A confidential federal audit report obtained exclusively by The News Chronicle has unearthed a multi-billion-naira extra-budgetary expenditure at the Federal Ministry of Works’ Housing Sector during the tenure of former Minister Babatunde Fashola, raising serious concerns about financial discipline and adherence to constitutional provisions.
Like water slipping through a cracked jar, the report reveals that the Ministry spent a staggering sum of N2,886,835,379.30 (two billion, eight hundred and eighty-six million, eight hundred and thirty-five thousand, three hundred and seventy-nine naira, thirty kobo) without securing the constitutional seal of the National Assembly.
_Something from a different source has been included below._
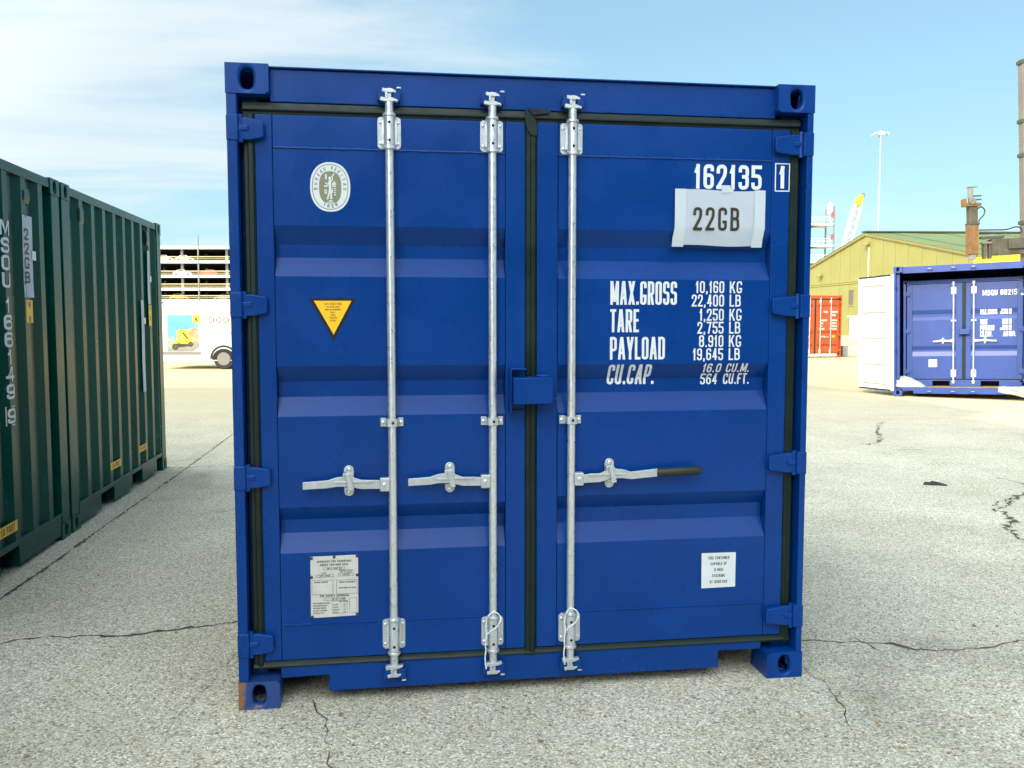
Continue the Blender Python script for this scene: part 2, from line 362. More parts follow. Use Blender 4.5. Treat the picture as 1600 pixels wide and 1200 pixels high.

This financial breach appears to run afoul of Section 80(4) of the 1999 Constitution (as amended), which states, “No moneys shall be withdrawn from the Consolidated Revenue Fund or any other public fund of the Federation, except in the manner prescribed by the National Assembly.”
Delving deeper, the audit discovered that N1,883,795,670.51 was disbursed by the Ministry without any documented evidence of legislative appropriation. This expenditure, not backed by any known vote or parliamentary approval, is seen as a contravention of Financial Regulations guiding public spending in Nigeria.
Further scrutiny revealed that an additional N1,003,039,708.79 was funneled to four contractors for road construction projects in Daura, Katsina State.
While the projects were captured under the 2017 Appropriation Act, the funds were reportedly released outside the officially approved budgetary allocations, with no documentation to show approval from the National Assembly—a move auditors say is like throwing money into a black hole.
The audit report did not mince words in attributing the lapse to “weaknesses in the internal control system” within the Ministry, effectively painting a picture of a financial house in disarray. It also pointed fingers at possible risks such as waste and diversion of public funds, casting a long shadow on the integrity of fiscal management under the then leadership of the Ministry.
Attempts by the auditors to get a formal explanation from the Ministry hit a brick wall. The management failed to respond to queries raised during the investigation, leaving the findings hanging like a sword of Damocles over the heads of those responsible. The auditors, therefore, maintained that their observations “remain valid until the Management implements the recommendations.”
The audit committee did not stop at pointing out the rot; it rolled out a list of recommendations aimed at plugging the leak.
The Permanent Secretary of the Ministry has been urged to appear before the Public Accounts Committee of the National Assembly to justify the N2.88 billion expenditure.
In addition, the Ministry has been directed to recover and return the entire sum to the public treasury and provide evidence of remittance to the appropriate committees.
The report further warned that failure to comply could trigger sanctions in line with paragraphs 3106 and 3115 of the 2009 Financial Regulations—provisions dealing with irregular payments and inefficient use of public funds.